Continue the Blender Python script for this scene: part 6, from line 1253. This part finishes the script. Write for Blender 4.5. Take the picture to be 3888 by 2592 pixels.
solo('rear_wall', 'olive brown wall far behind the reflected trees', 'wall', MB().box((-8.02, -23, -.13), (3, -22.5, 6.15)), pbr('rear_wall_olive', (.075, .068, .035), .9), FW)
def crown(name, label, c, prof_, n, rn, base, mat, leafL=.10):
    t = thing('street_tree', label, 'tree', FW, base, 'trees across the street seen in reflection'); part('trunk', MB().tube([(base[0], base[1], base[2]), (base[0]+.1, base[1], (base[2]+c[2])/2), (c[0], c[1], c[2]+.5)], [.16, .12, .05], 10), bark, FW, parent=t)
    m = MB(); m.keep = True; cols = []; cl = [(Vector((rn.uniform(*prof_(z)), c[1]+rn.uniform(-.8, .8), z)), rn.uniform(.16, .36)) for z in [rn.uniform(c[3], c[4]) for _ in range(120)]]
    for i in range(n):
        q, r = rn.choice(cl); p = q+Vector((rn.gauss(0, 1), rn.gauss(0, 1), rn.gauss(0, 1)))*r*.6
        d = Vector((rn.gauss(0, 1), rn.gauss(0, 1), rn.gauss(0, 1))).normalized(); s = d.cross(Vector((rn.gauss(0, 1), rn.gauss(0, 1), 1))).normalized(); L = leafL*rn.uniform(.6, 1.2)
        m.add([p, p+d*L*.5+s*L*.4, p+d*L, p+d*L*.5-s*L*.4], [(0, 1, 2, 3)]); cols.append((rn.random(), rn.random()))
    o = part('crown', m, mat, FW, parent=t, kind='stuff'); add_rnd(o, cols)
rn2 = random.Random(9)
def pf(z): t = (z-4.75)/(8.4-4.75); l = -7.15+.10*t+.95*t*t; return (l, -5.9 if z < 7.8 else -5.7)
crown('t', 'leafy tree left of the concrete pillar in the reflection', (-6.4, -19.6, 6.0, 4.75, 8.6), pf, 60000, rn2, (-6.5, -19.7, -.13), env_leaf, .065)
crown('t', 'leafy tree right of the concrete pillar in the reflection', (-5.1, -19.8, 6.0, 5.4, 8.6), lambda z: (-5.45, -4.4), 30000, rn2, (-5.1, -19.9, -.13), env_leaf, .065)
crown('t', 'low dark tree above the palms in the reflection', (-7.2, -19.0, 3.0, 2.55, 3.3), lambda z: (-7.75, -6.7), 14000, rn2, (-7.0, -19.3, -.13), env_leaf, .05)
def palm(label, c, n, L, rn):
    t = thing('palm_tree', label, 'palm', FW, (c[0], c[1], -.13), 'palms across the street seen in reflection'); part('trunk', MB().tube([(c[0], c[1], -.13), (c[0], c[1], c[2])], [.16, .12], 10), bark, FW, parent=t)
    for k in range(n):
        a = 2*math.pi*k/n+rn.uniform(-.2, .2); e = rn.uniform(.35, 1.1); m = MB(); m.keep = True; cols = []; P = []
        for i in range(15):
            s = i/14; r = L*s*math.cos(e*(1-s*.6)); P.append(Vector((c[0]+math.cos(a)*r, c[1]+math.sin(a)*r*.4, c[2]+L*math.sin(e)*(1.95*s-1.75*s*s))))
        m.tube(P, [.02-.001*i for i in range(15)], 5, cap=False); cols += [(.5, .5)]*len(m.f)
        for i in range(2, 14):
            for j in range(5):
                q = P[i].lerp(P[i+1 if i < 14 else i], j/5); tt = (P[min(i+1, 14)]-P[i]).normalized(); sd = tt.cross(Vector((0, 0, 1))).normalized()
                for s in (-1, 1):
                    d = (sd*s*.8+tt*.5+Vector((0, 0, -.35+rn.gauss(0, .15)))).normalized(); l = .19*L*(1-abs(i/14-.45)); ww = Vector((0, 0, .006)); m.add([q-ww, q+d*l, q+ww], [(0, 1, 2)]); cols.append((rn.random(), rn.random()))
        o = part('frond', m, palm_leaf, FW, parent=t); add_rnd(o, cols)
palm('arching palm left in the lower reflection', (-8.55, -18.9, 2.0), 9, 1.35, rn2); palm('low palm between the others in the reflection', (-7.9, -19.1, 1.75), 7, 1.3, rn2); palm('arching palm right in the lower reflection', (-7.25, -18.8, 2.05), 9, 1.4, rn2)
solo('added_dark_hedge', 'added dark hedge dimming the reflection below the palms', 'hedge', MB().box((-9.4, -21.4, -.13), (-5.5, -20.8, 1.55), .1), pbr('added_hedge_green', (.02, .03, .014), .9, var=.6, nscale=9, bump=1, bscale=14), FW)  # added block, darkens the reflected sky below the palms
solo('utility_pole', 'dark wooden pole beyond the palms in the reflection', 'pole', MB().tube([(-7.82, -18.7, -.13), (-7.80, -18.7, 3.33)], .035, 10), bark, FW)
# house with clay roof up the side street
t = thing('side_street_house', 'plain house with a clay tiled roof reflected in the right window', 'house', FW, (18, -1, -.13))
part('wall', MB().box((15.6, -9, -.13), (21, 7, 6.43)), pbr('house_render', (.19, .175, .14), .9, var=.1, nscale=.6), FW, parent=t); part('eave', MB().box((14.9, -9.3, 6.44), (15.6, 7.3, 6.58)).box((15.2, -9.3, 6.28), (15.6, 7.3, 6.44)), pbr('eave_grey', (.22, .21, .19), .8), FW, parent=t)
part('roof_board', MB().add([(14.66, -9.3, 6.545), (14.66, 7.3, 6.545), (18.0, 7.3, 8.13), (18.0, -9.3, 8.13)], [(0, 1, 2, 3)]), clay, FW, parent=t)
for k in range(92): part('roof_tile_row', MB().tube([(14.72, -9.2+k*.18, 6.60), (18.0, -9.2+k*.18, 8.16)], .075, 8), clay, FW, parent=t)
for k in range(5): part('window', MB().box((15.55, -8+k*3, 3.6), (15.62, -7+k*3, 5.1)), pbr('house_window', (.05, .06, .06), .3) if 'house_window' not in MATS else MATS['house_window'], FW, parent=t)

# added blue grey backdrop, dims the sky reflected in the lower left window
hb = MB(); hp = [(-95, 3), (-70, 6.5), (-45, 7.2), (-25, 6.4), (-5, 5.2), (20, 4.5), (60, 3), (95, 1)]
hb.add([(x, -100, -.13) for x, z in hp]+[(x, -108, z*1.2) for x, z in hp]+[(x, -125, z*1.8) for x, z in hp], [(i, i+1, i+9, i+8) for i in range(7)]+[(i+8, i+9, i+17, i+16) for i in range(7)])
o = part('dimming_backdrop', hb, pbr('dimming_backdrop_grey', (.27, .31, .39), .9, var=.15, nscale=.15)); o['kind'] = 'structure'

» **What the exercise asks**
Set out the complete listing exactly as shown.

» **Exercise response**
Continue the Blender Python script for this scene: part 6, from line 1253. This part finishes the script. Write for Blender 4.5. Take the picture to be 3888 by 2592 pixels.
solo('rear_wall', 'olive brown wall far behind the reflected trees', 'wall', MB().box((-8.02, -23, -.13), (3, -22.5, 6.15)), pbr('rear_wall_olive', (.075, .068, .035), .9), FW)
def crown(name, label, c, prof_, n, rn, base, mat, leafL=.10):
    t = thing('street_tree', label, 'tree', FW, base, 'trees across the street seen in reflection'); part('trunk', MB().tube([(base[0], base[1], base[2]), (base[0]+.1, base[1], (base[2]+c[2])/2), (c[0], c[1], c[2]+.5)], [.16, .12, .05], 10), bark, FW, parent=t)
    m = MB(); m.keep = True; cols = []; cl = [(Vector((rn.uniform(*prof_(z)), c[1]+rn.uniform(-.8, .8), z)), rn.uniform(.16, .36)) for z in [rn.uniform(c[3], c[4]) for _ in range(120)]]
    for i in range(n):
        q, r = rn.choice(cl); p = q+Vector((rn.gauss(0, 1), rn.gauss(0, 1), rn.gauss(0, 1)))*r*.6
        d = Vector((rn.gauss(0, 1), rn.gauss(0, 1), rn.gauss(0, 1))).normalized(); s = d.cross(Vector((rn.gauss(0, 1), rn.gauss(0, 1), 1))).normalized(); L = leafL*rn.uniform(.6, 1.2)
        m.add([p, p+d*L*.5+s*L*.4, p+d*L, p+d*L*.5-s*L*.4], [(0, 1, 2, 3)]); cols.append((rn.random(), rn.random()))
    o = part('crown', m, mat, FW, parent=t, kind='stuff'); add_rnd(o, cols)
rn2 = random.Random(9)
def pf(z): t = (z-4.75)/(8.4-4.75); l = -7.15+.10*t+.95*t*t; return (l, -5.9 if z < 7.8 else -5.7)
crown('t', 'leafy tree left of the concrete pillar in the reflection', (-6.4, -19.6, 6.0, 4.75, 8.6), pf, 60000, rn2, (-6.5, -19.7, -.13), env_leaf, .065)
crown('t', 'leafy tree right of the concrete pillar in the reflection', (-5.1, -19.8, 6.0, 5.4, 8.6), lambda z: (-5.45, -4.4), 30000, rn2, (-5.1, -19.9, -.13), env_leaf, .065)
crown('t', 'low dark tree above the palms in the reflection', (-7.2, -19.0, 3.0, 2.55, 3.3), lambda z: (-7.75, -6.7), 14000, rn2, (-7.0, -19.3, -.13), env_leaf, .05)
def palm(label, c, n, L, rn):
    t = thing('palm_tree', label, 'palm', FW, (c[0], c[1], -.13), 'palms across the street seen in reflection'); part('trunk', MB().tube([(c[0], c[1], -.13), (c[0], c[1], c[2])], [.16, .12], 10), bark, FW, parent=t)
    for k in range(n):
        a = 2*math.pi*k/n+rn.uniform(-.2, .2); e = rn.uniform(.35, 1.1); m = MB(); m.keep = True; cols = []; P = []
        for i in range(15):
            s = i/14; r = L*s*math.cos(e*(1-s*.6)); P.append(Vector((c[0]+math.cos(a)*r, c[1]+math.sin(a)*r*.4, c[2]+L*math.sin(e)*(1.95*s-1.75*s*s))))
        m.tube(P, [.02-.001*i for i in range(15)], 5, cap=False); cols += [(.5, .5)]*len(m.f)
        for i in range(2, 14):
            for j in range(5):
                q = P[i].lerp(P[i+1 if i < 14 else i], j/5); tt = (P[min(i+1, 14)]-P[i]).normalized(); sd = tt.cross(Vector((0, 0, 1))).normalized()
                for s in (-1, 1):
                    d = (sd*s*.8+tt*.5+Vector((0, 0, -.35+rn.gauss(0, .15)))).normalized(); l = .19*L*(1-abs(i/14-.45)); ww = Vector((0, 0, .006)); m.add([q-ww, q+d*l, q+ww], [(0, 1, 2)]); cols.append((rn.random(), rn.random()))
        o = part('frond', m, palm_leaf, FW, parent=t); add_rnd(o, cols)
palm('arching palm left in the lower reflection', (-8.55, -18.9, 2.0), 9, 1.35, rn2); palm('low palm between the others in the reflection', (-7.9, -19.1, 1.75), 7, 1.3, rn2); palm('arching palm right in the lower reflection', (-7.25, -18.8, 2.05), 9, 1.4, rn2)
solo('added_dark_hedge', 'added dark hedge dimming the reflection below the palms', 'hedge', MB().box((-9.4, -21.4, -.13), (-5.5, -20.8, 1.55), .1), pbr('added_hedge_green', (.02, .03, .014), .9, var=.6, nscale=9, bump=1, bscale=14), FW)  # added block, darkens the reflected sky below the palms
solo('utility_pole', 'dark wooden pole beyond the palms in the reflection', 'pole', MB().tube([(-7.82, -18.7, -.13), (-7.80, -18.7, 3.33)], .035, 10), bark, FW)
# house with clay roof up the side street
t = thing('side_street_house', 'plain house with a clay tiled roof reflected in the right window', 'house', FW, (18, -1, -.13))
part('wall', MB().box((15.6, -9, -.13), (21, 7, 6.43)), pbr('house_render', (.19, .175, .14), .9, var=.1, nscale=.6), FW, parent=t); part('eave', MB().box((14.9, -9.3, 6.44), (15.6, 7.3, 6.58)).box((15.2, -9.3, 6.28), (15.6, 7.3, 6.44)), pbr('eave_grey', (.22, .21, .19), .8), FW, parent=t)
part('roof_board', MB().add([(14.66, -9.3, 6.545), (14.66, 7.3, 6.545), (18.0, 7.3, 8.13), (18.0, -9.3, 8.13)], [(0, 1, 2, 3)]), clay, FW, parent=t)
for k in range(92): part('roof_tile_row', MB().tube([(14.72, -9.2+k*.18, 6.60), (18.0, -9.2+k*.18, 8.16)], .075, 8), clay, FW, parent=t)
for k in range(5): part('window', MB().box((15.55, -8+k*3, 3.6), (15.62, -7+k*3, 5.1)), pbr('house_window', (.05, .06, .06), .3) if 'house_window' not in MATS else MATS['house_window'], FW, parent=t)

# added blue grey backdrop, dims the sky reflected in the lower left window
hb = MB(); hp = [(-95, 3), (-70, 6.5), (-45, 7.2), (-25, 6.4), (-5, 5.2), (20, 4.5), (60, 3), (95, 1)]
hb.add([(x, -100, -.13) for x, z in hp]+[(x, -108, z*1.2) for x, z in hp]+[(x, -125, z*1.8) for x, z in hp], [(i, i+1, i+9, i+8) for i in range(7)]+[(i+8, i+9, i+17, i+16) for i in range(7)])
o = part('dimming_backdrop', hb, pbr('dimming_backdrop_grey', (.27, .31, .39), .9, var=.15, nscale=.15)); o['kind'] = 'structure'